Given data:
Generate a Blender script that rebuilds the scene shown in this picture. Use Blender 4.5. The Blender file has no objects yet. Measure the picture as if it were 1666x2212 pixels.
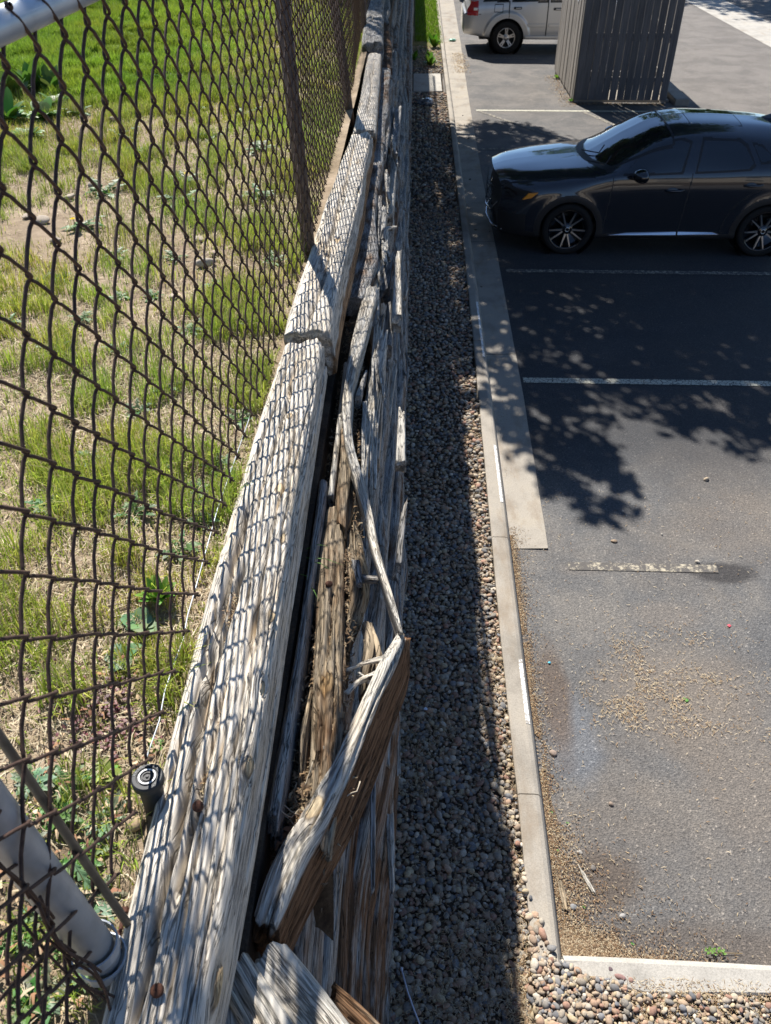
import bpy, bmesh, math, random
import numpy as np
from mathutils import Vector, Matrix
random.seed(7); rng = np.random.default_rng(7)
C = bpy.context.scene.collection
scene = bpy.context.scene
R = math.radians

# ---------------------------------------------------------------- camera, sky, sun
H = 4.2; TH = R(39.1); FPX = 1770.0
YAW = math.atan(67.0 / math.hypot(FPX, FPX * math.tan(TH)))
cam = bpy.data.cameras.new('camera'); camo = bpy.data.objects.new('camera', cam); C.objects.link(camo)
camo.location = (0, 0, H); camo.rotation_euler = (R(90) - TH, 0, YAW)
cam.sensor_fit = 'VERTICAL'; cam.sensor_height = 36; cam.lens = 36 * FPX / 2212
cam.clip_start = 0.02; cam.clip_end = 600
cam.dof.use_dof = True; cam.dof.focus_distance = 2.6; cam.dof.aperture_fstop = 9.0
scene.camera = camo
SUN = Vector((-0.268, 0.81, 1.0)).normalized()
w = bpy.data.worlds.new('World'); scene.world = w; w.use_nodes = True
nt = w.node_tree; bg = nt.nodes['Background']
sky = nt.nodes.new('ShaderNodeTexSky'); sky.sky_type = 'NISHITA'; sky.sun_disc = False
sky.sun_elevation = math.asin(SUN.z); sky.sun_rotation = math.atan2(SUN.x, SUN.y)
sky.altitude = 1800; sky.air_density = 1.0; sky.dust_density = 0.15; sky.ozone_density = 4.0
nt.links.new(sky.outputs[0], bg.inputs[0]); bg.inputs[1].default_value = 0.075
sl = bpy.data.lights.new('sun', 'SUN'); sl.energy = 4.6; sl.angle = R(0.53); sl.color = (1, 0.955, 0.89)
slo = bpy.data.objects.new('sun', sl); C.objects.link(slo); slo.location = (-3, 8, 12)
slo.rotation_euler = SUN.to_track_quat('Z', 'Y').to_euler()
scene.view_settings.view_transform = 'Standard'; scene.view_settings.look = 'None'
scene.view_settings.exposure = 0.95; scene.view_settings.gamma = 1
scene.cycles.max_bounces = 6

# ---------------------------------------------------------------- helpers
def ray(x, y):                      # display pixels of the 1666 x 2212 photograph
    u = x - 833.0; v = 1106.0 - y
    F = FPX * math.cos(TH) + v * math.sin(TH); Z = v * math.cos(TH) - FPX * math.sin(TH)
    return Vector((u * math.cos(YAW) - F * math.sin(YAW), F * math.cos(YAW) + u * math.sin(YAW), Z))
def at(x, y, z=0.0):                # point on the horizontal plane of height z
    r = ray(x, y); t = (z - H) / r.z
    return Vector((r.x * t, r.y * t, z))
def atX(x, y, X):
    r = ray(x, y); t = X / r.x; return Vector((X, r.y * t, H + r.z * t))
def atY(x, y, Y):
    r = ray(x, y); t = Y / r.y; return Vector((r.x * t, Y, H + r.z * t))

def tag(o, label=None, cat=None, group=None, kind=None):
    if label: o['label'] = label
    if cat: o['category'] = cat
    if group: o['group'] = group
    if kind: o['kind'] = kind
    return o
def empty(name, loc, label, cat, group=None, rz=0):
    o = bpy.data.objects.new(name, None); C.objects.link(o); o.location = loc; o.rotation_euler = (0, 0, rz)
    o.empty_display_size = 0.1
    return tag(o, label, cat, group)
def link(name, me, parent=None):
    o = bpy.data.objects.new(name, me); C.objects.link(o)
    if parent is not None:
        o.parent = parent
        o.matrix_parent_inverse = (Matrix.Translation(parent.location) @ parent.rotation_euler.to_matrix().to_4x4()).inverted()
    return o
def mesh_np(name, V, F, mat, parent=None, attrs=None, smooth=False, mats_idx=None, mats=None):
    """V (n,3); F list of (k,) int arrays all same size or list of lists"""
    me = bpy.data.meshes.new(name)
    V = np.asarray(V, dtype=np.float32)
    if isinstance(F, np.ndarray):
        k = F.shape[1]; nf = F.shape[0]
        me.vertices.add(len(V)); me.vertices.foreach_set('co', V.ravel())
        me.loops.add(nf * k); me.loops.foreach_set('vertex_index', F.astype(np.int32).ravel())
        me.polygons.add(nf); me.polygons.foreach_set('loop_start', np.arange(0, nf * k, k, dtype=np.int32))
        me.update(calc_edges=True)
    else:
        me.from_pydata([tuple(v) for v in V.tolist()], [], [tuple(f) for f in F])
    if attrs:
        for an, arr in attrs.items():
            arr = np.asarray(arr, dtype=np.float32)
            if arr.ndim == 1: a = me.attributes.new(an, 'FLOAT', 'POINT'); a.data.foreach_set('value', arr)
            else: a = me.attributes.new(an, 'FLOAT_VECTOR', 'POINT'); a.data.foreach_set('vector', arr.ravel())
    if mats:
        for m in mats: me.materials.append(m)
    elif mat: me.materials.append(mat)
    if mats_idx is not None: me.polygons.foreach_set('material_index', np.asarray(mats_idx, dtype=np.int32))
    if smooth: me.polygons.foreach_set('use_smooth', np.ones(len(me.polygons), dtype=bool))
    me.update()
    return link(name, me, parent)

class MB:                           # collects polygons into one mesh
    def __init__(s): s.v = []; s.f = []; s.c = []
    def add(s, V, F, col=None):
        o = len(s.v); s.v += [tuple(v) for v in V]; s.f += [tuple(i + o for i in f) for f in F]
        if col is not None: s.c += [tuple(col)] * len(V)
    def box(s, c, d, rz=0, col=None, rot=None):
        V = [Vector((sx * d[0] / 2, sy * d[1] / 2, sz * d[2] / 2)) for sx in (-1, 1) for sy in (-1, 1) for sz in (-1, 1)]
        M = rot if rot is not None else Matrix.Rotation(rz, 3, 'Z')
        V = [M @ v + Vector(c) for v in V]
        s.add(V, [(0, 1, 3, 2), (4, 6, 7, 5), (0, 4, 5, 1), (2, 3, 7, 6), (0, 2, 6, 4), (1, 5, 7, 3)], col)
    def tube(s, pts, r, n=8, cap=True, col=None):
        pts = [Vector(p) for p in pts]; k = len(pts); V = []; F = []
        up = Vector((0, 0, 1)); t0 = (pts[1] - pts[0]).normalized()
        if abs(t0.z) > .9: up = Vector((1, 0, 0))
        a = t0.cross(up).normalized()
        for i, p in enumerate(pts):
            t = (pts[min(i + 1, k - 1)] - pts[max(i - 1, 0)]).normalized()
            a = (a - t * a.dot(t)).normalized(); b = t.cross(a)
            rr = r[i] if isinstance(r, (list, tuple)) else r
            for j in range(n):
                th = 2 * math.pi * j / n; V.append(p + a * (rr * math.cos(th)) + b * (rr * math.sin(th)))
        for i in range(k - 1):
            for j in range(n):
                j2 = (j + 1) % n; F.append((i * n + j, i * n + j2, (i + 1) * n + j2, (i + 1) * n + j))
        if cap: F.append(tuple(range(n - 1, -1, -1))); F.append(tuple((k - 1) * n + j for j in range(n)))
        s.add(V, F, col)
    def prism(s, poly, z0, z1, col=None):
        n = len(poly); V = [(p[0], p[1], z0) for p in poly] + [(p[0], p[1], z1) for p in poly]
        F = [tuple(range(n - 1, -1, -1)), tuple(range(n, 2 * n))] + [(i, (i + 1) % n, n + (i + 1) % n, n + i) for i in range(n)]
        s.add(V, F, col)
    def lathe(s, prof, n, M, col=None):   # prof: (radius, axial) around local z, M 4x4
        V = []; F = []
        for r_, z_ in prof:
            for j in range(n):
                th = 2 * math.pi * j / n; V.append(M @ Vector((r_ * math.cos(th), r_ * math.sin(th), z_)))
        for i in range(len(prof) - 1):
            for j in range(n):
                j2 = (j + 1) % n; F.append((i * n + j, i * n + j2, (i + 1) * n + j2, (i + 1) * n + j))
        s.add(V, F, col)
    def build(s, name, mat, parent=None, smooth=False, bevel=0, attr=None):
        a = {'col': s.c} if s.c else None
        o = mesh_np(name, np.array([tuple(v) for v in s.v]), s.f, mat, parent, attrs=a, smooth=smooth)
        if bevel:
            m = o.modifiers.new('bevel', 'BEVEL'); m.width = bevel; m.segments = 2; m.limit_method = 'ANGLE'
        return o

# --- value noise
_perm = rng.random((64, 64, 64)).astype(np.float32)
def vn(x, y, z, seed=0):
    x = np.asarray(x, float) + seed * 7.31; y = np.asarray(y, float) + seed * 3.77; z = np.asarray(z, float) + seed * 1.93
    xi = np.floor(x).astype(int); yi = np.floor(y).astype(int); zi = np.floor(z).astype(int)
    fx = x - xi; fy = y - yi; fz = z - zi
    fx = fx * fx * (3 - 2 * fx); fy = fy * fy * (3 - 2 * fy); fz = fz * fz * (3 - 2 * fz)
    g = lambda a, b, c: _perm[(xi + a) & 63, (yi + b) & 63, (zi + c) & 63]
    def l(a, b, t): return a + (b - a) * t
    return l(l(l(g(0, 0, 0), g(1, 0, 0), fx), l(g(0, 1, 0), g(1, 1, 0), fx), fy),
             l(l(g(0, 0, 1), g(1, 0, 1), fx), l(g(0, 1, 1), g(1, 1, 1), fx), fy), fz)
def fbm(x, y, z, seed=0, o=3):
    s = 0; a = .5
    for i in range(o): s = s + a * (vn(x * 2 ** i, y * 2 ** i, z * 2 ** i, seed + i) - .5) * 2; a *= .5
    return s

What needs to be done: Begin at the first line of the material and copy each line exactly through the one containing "R = math.radians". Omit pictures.

Complete response:
Generate a Blender script that rebuilds the scene shown in this picture. Use Blender 4.5. The Blender file has no objects yet. Measure the picture as if it were 1666x2212 pixels.
import bpy, bmesh, math, random
import numpy as np
from mathutils import Vector, Matrix
random.seed(7); rng = np.random.default_rng(7)
C = bpy.context.scene.collection
scene = bpy.context.scene
R = math.radians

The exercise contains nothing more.